▽

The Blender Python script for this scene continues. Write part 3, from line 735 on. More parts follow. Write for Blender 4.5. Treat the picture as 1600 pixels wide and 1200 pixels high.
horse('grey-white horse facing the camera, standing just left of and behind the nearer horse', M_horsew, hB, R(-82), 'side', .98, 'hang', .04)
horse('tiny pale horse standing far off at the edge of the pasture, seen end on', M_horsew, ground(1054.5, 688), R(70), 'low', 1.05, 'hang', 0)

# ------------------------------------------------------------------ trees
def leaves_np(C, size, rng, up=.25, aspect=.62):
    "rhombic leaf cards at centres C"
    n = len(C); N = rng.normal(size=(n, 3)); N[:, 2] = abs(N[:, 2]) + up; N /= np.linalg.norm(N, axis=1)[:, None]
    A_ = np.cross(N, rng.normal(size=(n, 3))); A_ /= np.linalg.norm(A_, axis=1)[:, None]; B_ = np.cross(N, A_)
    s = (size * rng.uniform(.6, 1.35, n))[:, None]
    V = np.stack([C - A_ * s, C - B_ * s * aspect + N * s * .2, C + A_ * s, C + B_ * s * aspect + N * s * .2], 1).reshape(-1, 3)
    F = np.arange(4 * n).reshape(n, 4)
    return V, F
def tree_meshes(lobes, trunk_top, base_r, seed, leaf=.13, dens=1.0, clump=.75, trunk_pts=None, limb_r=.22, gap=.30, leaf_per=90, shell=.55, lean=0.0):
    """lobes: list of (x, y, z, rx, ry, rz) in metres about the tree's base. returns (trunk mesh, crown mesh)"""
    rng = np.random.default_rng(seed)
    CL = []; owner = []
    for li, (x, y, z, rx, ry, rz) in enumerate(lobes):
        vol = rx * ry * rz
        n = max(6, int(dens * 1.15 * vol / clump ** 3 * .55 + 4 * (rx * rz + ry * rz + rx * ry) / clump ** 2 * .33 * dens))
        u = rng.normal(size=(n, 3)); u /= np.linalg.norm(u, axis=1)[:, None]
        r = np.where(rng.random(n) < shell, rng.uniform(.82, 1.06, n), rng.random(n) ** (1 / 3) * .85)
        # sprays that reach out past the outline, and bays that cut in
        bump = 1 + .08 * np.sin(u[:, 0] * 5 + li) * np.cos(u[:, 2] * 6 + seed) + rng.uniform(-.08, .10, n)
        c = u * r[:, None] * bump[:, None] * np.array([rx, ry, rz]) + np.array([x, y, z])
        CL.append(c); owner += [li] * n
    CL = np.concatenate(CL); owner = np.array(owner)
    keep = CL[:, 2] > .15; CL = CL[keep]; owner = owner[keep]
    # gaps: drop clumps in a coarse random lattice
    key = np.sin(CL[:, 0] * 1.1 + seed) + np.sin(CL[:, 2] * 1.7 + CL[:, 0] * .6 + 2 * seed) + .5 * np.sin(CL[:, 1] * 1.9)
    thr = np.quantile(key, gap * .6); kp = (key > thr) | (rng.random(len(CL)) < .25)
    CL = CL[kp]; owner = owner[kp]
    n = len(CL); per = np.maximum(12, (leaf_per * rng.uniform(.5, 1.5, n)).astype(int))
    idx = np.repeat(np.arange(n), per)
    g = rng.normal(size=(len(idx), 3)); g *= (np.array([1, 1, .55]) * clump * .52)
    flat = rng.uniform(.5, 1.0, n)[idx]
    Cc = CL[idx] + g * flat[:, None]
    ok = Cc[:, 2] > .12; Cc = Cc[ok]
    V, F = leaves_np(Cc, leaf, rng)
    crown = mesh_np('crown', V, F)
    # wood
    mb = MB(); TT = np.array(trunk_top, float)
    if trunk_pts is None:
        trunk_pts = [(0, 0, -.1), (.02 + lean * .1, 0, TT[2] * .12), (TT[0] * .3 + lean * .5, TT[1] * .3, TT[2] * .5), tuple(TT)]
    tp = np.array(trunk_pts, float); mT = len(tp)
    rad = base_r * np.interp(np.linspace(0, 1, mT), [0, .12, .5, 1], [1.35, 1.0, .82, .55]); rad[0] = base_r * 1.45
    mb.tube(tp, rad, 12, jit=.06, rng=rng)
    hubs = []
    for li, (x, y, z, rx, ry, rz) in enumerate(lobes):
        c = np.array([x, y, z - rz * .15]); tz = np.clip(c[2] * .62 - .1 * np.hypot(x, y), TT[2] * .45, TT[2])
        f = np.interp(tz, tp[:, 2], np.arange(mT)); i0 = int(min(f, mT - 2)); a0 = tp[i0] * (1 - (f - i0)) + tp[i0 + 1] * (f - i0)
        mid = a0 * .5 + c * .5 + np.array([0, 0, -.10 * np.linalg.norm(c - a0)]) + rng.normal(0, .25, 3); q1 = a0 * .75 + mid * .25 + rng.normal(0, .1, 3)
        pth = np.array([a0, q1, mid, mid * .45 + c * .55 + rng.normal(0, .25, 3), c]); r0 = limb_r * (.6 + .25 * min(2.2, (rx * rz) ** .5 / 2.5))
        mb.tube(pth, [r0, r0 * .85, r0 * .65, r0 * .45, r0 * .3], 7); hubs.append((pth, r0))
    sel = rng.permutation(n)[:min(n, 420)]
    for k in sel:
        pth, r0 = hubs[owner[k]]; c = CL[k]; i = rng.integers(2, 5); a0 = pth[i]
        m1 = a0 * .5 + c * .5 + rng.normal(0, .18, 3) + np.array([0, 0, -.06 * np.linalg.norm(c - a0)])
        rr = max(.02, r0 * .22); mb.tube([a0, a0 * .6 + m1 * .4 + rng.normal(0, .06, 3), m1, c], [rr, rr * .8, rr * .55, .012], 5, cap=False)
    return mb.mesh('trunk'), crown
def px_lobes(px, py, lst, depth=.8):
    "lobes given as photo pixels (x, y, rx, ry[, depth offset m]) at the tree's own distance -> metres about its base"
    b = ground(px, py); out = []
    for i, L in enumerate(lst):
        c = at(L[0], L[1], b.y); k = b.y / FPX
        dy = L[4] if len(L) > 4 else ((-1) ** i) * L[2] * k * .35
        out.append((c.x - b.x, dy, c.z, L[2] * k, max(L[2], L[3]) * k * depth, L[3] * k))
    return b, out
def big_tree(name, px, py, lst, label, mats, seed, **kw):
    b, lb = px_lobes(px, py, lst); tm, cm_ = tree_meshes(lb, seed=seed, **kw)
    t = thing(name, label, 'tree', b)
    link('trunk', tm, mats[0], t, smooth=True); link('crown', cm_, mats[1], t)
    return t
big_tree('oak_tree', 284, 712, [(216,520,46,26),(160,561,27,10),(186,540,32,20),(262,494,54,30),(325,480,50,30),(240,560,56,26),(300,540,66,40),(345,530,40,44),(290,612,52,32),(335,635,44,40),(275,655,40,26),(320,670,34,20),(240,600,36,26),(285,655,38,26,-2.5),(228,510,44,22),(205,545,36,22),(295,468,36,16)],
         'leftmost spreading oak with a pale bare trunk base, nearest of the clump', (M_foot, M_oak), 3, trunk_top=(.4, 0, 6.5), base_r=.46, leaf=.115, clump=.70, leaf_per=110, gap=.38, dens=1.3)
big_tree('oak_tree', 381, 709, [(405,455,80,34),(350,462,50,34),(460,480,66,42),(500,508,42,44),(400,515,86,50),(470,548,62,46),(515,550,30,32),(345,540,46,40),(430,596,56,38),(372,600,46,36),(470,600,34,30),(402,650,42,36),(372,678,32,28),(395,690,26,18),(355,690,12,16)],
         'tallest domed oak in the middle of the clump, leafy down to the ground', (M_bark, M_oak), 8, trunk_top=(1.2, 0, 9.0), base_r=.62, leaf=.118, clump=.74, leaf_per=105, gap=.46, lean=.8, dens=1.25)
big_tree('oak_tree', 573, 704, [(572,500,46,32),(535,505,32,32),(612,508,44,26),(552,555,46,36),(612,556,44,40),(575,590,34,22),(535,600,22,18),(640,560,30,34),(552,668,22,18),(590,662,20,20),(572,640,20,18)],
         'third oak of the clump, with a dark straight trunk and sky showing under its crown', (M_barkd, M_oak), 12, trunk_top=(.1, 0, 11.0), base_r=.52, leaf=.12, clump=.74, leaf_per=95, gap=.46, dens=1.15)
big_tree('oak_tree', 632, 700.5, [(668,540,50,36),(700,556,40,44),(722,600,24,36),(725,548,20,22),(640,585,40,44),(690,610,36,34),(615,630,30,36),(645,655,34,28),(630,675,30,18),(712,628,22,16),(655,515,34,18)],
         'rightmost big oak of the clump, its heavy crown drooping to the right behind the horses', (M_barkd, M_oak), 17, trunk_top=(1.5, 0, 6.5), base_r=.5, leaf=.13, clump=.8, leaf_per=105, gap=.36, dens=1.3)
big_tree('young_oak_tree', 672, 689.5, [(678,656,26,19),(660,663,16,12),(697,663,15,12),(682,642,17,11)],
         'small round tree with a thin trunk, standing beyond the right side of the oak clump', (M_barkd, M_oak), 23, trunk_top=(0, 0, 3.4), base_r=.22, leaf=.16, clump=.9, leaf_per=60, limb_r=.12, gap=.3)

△

### WHAT THE EXERCISE ASKS
Print, please, the lines from the first line of the material through the line that contains "horse('tiny pale horse", exactly as written and with nothing added.

### RESPONSE TO THIS TASK
The Blender Python script for this scene continues. Write part 3, from line 735 on. More parts follow. Write for Blender 4.5. Treat the picture as 1600 pixels wide and 1200 pixels high.
horse('grey-white horse facing the camera, standing just left of and behind the nearer horse', M_horsew, hB, R(-82), 'side', .98, 'hang', .04)
horse('tiny pale horse standing far off at the edge of the pasture, seen end on', M_horsew, ground(1054.5, 688), R(70), 'low', 1.05, 'hang', 0)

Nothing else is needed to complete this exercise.